Lea Seydoux as Madeline Swann in Spectre (2015)
Lea Seydoux as Madeline Swann

The series suddenly seems to remember that it should reintroduce classic elements like the henchmen and give us Dave Bautista who ends up being a singularly uninteresting thug who fails to hold a candle to the classic likes of Oddjob, Jaws and Baron Samedi. Even the photography – having been digitally shot – renders what should be stunning locations as washed out and drab.

Which finally brings us to the two singularly unmemorable Bond girls. Monica Bellucci is a radiant beauty but the drab photography does her no favours. Lea Seydoux certainly looks luscious in a cocktail dress but the performance she gives is pouty and neurotic, when in fact most of the film gets stolen out from under either of them by Naomi Harris’s sparklingly vivacious Moneypenny.

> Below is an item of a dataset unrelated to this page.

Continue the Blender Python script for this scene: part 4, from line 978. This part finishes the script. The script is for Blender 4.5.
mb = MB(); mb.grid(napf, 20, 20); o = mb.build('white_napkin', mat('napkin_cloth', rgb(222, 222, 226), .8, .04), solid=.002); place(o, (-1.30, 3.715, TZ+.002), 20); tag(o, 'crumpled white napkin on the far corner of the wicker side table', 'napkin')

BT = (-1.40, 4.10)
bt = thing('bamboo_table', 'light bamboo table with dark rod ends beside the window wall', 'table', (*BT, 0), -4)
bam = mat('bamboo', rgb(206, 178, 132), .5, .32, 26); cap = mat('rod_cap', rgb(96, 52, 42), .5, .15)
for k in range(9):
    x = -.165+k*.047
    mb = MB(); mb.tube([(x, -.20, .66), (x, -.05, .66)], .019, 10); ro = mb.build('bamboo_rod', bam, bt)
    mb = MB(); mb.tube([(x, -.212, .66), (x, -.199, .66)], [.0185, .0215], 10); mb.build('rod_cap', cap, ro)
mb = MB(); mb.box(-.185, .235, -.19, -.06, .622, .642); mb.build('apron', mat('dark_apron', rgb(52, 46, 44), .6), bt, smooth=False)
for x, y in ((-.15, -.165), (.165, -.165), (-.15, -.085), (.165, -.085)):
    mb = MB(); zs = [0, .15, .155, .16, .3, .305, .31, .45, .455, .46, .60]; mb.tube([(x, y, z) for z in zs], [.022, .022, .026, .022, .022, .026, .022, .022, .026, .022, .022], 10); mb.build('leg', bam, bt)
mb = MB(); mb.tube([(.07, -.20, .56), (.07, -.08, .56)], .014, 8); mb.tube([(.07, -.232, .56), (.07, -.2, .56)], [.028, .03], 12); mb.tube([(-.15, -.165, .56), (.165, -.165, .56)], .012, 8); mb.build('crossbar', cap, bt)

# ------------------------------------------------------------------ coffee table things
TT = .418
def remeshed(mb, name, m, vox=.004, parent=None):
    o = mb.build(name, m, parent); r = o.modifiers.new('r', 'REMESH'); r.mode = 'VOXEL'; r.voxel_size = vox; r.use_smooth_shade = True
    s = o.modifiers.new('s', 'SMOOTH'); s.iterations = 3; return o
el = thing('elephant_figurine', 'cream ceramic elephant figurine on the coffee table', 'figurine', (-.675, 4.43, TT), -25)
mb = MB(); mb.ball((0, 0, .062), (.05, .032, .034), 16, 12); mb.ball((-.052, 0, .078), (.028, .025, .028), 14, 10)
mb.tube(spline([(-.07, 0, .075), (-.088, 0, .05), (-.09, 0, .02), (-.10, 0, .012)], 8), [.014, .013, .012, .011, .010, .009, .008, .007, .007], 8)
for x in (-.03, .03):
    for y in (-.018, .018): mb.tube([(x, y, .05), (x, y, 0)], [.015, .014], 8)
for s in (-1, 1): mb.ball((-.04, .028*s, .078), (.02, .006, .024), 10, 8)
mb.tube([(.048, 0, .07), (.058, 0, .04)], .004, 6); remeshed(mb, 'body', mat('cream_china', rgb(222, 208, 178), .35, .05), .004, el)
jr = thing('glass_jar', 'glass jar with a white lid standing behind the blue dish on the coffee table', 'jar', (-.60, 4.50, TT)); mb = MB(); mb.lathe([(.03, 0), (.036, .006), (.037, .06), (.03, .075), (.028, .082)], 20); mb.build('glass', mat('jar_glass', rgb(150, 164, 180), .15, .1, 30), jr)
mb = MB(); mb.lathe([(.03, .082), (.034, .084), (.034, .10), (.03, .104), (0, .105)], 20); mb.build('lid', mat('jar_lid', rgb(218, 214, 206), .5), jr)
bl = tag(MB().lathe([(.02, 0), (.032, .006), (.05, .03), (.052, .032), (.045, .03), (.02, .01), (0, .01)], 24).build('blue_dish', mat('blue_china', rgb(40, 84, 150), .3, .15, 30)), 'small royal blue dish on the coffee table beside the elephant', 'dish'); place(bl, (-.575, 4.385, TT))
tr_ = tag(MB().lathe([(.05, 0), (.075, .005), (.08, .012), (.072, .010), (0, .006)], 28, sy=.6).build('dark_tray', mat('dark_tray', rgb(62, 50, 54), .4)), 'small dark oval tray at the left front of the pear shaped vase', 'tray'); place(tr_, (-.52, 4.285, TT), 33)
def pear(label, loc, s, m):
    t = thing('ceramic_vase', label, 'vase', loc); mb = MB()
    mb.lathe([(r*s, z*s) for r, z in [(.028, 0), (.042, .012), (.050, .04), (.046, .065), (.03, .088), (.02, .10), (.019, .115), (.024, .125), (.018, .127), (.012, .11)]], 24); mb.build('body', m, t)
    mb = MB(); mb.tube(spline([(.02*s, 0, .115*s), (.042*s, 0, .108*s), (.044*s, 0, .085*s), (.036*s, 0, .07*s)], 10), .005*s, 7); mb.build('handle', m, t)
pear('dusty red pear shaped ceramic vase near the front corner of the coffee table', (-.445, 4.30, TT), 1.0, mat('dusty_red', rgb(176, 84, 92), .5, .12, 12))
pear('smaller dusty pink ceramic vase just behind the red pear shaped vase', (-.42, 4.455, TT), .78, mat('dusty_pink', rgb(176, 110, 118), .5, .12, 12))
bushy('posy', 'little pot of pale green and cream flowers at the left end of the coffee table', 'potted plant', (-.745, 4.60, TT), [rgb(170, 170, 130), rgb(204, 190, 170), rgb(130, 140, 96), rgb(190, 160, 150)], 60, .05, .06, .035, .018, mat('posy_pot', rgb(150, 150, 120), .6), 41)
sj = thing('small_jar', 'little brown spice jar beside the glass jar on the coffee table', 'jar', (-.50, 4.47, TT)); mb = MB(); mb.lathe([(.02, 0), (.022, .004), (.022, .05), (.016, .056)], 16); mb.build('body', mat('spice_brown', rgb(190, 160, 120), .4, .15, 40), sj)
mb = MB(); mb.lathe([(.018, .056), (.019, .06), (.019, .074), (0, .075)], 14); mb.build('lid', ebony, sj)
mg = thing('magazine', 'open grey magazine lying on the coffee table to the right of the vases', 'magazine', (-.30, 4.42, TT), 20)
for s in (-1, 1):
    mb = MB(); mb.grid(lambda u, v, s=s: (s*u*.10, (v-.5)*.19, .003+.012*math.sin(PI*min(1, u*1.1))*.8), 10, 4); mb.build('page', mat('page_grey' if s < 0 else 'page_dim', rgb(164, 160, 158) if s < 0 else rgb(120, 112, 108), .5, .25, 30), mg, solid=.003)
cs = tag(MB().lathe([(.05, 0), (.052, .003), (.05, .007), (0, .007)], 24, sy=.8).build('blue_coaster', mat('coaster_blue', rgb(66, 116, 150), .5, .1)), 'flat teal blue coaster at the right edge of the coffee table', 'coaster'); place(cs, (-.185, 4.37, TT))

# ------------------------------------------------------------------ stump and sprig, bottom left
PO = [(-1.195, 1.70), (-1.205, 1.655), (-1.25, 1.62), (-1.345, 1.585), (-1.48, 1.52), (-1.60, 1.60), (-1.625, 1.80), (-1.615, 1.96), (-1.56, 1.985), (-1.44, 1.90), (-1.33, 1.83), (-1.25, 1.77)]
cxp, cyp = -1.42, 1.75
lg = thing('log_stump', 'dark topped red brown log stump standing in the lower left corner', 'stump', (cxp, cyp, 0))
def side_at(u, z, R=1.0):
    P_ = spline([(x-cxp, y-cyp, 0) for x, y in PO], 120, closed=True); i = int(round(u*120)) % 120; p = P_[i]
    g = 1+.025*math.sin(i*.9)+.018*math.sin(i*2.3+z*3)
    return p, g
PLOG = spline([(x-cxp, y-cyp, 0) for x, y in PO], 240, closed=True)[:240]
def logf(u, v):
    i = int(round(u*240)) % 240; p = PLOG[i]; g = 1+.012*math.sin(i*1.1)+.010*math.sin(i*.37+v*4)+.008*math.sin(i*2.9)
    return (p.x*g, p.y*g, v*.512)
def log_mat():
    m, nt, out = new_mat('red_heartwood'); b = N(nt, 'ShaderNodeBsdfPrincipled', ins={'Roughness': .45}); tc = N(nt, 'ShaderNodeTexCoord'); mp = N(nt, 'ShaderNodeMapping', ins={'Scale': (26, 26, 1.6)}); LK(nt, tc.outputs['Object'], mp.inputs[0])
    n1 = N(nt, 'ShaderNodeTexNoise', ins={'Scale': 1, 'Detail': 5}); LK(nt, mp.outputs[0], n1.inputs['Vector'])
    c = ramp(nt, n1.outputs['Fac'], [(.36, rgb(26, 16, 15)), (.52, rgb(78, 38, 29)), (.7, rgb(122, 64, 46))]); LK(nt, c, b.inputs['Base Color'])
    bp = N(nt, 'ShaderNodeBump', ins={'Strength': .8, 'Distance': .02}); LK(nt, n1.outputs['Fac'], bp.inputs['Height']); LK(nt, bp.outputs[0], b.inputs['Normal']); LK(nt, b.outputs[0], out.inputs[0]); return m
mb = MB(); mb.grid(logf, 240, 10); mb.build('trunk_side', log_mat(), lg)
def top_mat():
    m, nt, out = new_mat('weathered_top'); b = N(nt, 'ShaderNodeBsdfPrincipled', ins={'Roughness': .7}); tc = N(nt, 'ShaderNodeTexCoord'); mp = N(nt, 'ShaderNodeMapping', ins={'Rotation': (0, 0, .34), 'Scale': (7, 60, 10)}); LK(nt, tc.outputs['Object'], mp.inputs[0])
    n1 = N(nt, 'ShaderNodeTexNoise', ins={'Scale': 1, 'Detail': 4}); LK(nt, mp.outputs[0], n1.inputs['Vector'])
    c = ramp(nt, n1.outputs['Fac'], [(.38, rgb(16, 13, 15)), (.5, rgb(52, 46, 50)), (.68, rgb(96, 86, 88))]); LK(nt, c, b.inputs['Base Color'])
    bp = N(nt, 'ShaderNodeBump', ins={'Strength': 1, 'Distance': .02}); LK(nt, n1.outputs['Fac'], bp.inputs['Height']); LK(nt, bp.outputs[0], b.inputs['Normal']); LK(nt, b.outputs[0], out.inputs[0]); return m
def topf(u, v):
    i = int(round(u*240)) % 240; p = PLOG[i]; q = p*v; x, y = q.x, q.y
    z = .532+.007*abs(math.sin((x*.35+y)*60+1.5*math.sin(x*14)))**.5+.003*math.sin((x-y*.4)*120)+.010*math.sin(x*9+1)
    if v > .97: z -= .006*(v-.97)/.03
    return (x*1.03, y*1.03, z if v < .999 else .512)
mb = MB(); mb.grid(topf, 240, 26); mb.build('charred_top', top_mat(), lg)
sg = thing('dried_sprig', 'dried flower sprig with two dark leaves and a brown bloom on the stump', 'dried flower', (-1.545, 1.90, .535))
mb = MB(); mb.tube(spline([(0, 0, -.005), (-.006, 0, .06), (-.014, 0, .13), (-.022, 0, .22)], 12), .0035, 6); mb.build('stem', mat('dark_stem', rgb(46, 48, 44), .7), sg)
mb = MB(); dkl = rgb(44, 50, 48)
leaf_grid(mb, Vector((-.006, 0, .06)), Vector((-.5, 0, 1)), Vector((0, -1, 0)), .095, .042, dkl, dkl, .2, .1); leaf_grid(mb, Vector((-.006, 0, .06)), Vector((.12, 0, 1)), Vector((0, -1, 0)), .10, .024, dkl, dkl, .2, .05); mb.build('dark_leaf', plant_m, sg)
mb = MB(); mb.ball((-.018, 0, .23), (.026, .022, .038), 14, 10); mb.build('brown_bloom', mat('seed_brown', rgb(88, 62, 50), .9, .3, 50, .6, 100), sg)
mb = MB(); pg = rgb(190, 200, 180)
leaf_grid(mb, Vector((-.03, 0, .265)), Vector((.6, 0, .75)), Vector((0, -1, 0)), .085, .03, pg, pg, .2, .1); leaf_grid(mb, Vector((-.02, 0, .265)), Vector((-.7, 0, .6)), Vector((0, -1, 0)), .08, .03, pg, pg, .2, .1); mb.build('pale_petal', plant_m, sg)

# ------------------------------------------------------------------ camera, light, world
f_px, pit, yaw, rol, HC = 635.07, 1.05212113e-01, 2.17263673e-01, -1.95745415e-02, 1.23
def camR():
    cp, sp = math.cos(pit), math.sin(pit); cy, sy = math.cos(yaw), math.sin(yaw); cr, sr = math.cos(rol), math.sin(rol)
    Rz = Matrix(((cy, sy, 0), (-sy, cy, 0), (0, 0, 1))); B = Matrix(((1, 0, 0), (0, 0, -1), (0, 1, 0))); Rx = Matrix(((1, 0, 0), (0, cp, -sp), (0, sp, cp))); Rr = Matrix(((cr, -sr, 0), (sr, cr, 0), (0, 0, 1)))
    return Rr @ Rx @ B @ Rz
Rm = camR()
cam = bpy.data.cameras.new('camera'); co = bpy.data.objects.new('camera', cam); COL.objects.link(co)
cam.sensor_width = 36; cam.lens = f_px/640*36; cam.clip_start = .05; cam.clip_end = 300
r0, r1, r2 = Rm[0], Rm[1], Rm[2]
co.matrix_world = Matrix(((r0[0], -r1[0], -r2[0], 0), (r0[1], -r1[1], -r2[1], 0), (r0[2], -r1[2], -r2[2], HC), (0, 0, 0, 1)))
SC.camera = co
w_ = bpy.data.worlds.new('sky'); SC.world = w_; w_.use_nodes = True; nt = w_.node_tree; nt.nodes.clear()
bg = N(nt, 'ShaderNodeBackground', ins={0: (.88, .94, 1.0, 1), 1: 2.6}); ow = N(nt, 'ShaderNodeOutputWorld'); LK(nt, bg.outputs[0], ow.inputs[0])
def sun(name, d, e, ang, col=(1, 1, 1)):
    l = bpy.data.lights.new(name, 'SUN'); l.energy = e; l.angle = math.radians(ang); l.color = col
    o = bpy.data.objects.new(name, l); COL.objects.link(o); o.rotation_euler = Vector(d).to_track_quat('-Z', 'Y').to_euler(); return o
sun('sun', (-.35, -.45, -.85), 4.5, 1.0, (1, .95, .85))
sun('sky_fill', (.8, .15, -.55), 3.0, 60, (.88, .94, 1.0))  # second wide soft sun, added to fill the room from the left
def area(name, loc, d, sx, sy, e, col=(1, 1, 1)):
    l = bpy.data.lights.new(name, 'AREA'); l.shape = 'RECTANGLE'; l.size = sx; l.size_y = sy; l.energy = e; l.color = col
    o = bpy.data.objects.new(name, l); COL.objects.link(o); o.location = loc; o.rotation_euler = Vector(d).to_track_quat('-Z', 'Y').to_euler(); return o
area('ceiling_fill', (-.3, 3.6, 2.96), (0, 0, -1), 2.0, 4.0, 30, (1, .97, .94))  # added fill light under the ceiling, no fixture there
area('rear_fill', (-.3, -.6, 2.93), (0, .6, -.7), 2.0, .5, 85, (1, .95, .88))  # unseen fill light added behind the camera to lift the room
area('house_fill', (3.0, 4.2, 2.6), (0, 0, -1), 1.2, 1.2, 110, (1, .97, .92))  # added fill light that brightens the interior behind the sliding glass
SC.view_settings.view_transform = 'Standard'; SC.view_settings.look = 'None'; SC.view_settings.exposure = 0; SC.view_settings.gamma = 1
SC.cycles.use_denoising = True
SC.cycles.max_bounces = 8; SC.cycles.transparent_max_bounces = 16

The other Bond films are:– Dr No (1962), From Russia with Love (non-genre, 1963), Goldfinger (1964), Thunderball (1965), You Only Live Twice (1967), On Her Majesty’s Secret Service (1969), Diamonds Are Forever (1971), Live and Let Die (1973), The Man with the Golden Gun (1974), The Spy Who Loved Me (1977), Moonraker (1979), For Your Eyes Only (non-genre, 1981), Octopussy (1983), A View to a Kill (1985), The Living Daylights (non-genre, 1987), License to Kill (non-genre, 1989), GoldenEye (1995), Tomorrow Never Dies (1997), The World is Not Enough (1999), Die Another Day (2002), Casino Royale (non-genre, 2006), Quantum of Solace (non-genre, 2008), Skyfall (non-genre, 2012) and No Time to Die (2021). Casino Royale (1967) and Never Say Never Again (1983) are non-series Bond films. Everything or Nothing (2012) is a documentary about the Bond series.

(Nominee for Best Supporting Actress (Naomie Harris) at this site’s Best of 2015 Awards).